If you do the large-seek write pattern I suggested, and timing
confirms the drive is queueing many of them in cache, it will be
really, really clear if the drive has a flux capacitor or equivalent :-)

> > If you want to test, the worst case is to queue many small writes at
> > seek positions acrosss the disk, so that flushing the disk's write
> > cache takes the longest time.  A good pattern might be take numbers
> > 0..2^N-1 (e.g. 0..255), for each number reverse the bit order (0, 128,
> > 64, 192...) and do writes at those block positions, scaling up to the
> > range of the whole disk.  The idea is if the disk just caches the last
> > few queued, they will always be quite spread out.
> 
> I suppose we could go about it 2 ways; come up with something diabolical
> and  try very hard to break it (I think we know that we can) or do
> something more realistic (like untarring & building a kernel?) and see
> what happens in that case...

I would suggest one of the metadata intensive filesystem tests,
creating lots of files in different directories, that sort of thing.

> > The MacOS X folks decided that speed is most important for fsync().
> > fsync() does not guarantee commit to platter.  *But* they added an
> > fcntl() for applications to request a commit to platter, which SQLite
> > at least uses.  I don't know if MacOS X uses barriers for filesystem
> > operations.
> 
> heh,  reminds me of xfs's "osyncisosync" option ;)

VxFS have a few similar options ;-)

> >> and install by default on lvm which won't pass barriers anyway.
> > 
> > Considering how many things depend on LVM not passing barriers, that
> > is scary.  People use software RAID assuming integrity.  They are
> > immune to many hardware faults.  But it turns out, on Linux, that a
> > single disk can have higher integrity against power failure than a
> > RAID.
> 
> FWIW...  md also only does it on raid1... but lvm with a single device
> or mirror underneath really *should* IMHO...
>
> >> So maybe it's hypocritical to send this patch from redhat.com :)
> > 
> > So send the patch to fix LVM too :-)
> 
> hehe, I'll try ... ;)

Fwiw, if it were implemented in MD, the difference between barriers
and flushes could be worth having for performance, even when
underlying devices implement barriers with flush.

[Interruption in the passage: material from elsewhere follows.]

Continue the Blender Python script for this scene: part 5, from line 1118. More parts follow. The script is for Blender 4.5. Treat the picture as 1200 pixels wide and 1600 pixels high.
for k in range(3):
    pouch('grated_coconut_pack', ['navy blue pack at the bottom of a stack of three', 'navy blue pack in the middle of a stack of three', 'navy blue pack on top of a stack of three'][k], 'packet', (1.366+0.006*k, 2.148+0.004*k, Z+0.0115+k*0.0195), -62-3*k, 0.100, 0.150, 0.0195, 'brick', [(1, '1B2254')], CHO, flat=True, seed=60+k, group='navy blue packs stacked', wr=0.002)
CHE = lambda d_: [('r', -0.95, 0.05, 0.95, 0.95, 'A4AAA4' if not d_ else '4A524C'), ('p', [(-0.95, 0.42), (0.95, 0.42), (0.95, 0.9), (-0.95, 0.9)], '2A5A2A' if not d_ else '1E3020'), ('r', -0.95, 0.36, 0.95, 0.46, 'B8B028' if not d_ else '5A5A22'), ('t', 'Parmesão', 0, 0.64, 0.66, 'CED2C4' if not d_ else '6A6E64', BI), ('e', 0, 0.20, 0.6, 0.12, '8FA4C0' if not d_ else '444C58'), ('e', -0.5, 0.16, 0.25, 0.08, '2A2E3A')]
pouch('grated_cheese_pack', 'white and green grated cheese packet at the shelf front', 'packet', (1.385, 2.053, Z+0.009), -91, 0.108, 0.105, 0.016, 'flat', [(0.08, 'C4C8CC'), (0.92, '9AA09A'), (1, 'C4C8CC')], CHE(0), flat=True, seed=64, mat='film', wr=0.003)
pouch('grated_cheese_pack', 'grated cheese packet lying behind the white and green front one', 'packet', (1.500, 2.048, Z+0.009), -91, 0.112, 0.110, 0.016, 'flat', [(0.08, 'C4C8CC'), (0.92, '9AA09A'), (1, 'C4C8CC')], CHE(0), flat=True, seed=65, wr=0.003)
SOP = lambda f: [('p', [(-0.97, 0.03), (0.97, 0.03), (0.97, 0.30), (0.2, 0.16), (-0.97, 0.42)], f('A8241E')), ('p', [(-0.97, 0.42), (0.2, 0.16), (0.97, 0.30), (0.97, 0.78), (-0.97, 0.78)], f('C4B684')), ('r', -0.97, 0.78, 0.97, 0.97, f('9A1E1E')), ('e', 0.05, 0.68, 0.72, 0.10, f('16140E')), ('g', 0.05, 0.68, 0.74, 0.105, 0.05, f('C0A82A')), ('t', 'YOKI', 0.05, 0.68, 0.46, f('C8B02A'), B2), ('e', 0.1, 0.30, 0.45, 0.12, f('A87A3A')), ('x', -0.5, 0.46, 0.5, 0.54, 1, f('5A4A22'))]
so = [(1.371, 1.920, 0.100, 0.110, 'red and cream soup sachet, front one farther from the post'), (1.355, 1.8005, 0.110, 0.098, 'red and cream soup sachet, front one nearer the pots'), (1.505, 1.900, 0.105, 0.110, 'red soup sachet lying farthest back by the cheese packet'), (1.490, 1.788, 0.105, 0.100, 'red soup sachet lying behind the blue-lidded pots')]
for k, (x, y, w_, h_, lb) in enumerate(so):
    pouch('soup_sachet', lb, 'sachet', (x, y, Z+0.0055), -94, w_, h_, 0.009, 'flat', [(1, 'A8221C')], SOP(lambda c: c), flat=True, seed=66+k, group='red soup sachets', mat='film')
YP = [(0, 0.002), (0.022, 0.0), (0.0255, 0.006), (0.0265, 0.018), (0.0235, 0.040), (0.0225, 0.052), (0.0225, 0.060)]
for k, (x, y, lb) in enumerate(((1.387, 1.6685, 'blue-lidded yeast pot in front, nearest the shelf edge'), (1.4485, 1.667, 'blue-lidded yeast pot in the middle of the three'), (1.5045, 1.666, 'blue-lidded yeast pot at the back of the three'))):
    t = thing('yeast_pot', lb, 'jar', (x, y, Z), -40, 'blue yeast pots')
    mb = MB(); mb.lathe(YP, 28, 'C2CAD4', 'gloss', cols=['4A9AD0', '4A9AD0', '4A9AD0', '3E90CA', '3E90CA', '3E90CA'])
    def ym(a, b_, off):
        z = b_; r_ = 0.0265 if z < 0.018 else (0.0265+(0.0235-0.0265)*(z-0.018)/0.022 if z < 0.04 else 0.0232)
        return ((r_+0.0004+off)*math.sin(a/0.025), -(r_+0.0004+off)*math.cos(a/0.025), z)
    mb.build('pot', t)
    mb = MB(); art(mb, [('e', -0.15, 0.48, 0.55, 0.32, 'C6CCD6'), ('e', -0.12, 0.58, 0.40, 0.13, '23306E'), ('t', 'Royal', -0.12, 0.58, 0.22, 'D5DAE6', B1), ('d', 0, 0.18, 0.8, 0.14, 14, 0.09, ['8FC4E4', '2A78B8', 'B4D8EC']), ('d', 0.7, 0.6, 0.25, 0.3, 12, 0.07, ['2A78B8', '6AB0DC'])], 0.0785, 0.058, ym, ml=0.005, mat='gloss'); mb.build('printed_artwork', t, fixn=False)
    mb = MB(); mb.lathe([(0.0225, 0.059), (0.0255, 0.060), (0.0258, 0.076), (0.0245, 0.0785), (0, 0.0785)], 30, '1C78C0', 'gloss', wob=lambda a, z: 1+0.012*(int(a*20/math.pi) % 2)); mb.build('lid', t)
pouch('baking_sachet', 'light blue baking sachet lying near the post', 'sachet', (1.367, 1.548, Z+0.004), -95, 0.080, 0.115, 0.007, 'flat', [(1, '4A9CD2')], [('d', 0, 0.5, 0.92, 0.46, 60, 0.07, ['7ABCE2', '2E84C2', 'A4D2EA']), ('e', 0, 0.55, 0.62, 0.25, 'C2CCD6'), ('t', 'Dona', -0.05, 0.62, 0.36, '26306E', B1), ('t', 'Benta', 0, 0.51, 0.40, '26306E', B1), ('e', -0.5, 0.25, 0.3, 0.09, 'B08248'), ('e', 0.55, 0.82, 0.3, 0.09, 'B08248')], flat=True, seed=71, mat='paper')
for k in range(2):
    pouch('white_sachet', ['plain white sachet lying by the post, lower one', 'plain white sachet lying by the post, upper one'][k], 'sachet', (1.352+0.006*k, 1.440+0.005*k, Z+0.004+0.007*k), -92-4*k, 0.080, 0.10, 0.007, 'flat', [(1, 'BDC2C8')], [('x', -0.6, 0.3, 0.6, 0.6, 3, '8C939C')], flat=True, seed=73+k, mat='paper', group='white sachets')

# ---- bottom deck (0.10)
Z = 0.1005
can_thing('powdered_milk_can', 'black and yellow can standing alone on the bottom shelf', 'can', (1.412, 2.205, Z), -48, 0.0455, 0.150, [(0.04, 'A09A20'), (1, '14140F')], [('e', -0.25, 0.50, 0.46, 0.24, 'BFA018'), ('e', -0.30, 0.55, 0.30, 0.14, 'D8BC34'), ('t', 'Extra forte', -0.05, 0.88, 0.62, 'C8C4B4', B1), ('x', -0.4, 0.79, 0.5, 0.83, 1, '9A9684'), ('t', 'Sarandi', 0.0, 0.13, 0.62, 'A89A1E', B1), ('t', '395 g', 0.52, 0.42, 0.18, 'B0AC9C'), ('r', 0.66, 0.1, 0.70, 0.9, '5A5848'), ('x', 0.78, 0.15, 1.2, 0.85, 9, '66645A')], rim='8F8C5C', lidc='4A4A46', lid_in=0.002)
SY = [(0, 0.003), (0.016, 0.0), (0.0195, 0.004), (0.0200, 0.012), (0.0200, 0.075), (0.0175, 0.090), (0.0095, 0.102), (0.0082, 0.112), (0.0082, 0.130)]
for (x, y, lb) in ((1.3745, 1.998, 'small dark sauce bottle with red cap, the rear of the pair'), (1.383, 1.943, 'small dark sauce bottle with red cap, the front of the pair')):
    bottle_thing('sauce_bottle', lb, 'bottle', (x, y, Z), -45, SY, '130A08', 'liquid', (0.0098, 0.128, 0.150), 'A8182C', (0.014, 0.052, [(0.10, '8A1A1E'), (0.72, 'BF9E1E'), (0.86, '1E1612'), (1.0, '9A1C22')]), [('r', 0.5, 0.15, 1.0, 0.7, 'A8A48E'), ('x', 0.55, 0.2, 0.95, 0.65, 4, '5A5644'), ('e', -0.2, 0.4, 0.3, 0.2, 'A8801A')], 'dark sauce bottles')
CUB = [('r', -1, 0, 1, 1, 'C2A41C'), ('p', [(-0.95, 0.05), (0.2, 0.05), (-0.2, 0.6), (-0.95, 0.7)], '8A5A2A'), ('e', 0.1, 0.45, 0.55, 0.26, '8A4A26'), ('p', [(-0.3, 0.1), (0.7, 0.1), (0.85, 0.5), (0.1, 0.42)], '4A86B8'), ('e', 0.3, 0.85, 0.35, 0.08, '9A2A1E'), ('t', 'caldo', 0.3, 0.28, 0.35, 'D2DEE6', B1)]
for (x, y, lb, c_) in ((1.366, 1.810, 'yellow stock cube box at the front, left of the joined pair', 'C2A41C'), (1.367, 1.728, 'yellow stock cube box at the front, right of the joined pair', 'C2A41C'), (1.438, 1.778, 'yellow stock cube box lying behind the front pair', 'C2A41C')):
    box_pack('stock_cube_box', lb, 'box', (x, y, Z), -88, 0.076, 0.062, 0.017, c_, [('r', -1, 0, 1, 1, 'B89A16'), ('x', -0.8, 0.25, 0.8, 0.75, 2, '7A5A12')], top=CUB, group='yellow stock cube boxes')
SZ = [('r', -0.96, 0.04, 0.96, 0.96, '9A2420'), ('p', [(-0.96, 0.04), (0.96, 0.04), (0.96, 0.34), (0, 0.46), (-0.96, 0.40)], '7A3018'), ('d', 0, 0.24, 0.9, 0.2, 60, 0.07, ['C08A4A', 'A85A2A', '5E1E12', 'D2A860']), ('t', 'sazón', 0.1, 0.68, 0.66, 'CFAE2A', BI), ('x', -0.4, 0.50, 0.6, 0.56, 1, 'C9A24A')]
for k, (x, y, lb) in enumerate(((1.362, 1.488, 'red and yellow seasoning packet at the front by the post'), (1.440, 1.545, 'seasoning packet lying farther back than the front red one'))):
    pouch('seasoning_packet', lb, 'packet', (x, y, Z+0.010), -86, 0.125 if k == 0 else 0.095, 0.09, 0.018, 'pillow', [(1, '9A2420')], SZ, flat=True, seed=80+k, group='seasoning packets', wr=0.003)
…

It would be good, especially for MT, to optimising away those
operations in unnecessary cases on underlying device request queues,
as well as the main MD queue.  An example is WRITE-BARRIER, usually
implemented as FLUSH, WRITE, FLUSH, can actually report completion
when the WRITE is finished, and doesn't need to issue the second FLUSH
at all for a long time, until there's a subsequent WRITE on that drive
(and on the same partition, fwiw.)

I'm increasingly thinking that decomposing WRITE-BARRIER to three
requests, FLUSH+WRITE+FLUSH, should be done at the generic I/O request
level, because that is the best place to optimise away, merge, or
delay unnecessary flushes, and to relax request ordering around them
if we ever do that.  (BARRIER would remain only as an op for extra
performance only on drivers which can do barriers another way; many
drivers would never see or handle it).

Since we need FLUSH for proper fsync() anyway, that would simplify
drivers too.

Then the MD patch could just implement FLUSH, which is probably
simpler than implementing WRITE-BARRIER.